I’ll spare you the grisly details of driving Ruck to gigs. Suffice to say that, at least once, I had to crawl under the sucker at the traffic light on the intersection of Central Ave and Lark in Albany, NY and tighten the gearshift linkage, which kept unscrewing itself. Once was enough.

Then we had Moby, a 1970 Econoline Supervan, former ambulance, that I bought at auction. It had duct tape over the “Ambulance” decal on the hood. On a good day it got 11 miles per gallon. It …. was a bad van.

Finally, we had a brown, mid-eighties Econoline that we took on the road a few times, including a gig up at Middlebury College. It was in January and the heat didn’t work, so we were frozen solid by the time we got home. To make matters worse, it would stall at idle. It was, in short, another bad van. I sold it, nameless, to lettuce man.

Marvin: Sad end to a sad story.

JP: The hell it is. Move on!

What, this again?

Shifting the Marlboro stacks

Marvin: Perhaps even worse than your vehicles were your PA systems. Can you talk about that a bit.

JP: I could, but you probably wouldn’t understand what I’m saying because the PA system sucks so bad.

Marvin: What was that? I can’t hear you!

JP: Back in the seventies, when the skies were black with flocks of hooting pterodactyls, we invested in a small PA. No, not the kind you see these days, with powered speakers, etc. This was a Marlboro PA, with two boxy speakers and what looked like a cheap knock-off fender guitar head with four volume pots. Pro tip: pull the volume pot and you get reverb!

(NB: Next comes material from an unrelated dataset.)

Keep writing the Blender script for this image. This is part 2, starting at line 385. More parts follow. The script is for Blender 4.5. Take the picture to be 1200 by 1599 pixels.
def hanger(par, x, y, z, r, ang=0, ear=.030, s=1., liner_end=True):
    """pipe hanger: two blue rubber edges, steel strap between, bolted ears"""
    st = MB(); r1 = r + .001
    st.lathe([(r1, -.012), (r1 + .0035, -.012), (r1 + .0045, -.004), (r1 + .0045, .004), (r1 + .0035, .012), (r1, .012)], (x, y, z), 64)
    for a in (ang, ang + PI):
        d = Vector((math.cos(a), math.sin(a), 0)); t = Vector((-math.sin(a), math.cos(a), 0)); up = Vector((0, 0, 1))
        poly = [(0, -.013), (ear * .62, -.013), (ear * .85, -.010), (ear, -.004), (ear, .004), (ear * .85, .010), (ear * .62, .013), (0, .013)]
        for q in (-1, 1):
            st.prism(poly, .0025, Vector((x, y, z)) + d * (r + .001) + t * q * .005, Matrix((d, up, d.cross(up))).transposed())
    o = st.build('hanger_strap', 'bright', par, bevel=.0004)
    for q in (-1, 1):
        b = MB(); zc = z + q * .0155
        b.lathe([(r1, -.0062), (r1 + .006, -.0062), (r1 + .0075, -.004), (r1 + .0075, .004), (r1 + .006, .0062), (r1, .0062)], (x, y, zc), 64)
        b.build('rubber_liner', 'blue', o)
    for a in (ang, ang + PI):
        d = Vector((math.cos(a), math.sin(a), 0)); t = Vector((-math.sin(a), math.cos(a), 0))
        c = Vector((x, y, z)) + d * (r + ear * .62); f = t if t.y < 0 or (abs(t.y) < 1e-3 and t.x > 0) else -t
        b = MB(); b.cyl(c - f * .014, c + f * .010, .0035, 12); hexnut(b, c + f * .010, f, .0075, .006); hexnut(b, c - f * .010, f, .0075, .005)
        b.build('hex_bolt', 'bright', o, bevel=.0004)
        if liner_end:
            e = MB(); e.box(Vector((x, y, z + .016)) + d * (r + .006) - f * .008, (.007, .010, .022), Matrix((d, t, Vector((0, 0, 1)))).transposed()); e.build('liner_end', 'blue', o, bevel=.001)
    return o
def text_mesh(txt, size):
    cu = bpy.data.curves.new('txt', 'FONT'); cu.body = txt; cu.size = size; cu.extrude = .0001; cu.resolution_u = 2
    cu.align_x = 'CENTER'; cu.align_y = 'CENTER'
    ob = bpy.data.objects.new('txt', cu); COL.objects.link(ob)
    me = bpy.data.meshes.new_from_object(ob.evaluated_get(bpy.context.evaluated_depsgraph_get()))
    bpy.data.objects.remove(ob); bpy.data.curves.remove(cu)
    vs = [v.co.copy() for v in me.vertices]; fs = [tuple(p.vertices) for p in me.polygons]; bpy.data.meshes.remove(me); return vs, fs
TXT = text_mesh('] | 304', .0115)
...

Okay, so we moved to Albany and had to get something marginally better than the twin kazoos. And we did just that. We bought two of those old Shure tower speakers, with like half-a-dozen five-inch speakers in a vertical array. And when that didn’t work, we got two Cerwin-Vega 15″ cabinets that we used for years after that. The Marlboro stacks became our monitors.

Marvin: Where are they now?

JP: I’m sitting on them. They make a jolly comfortable chesterfield.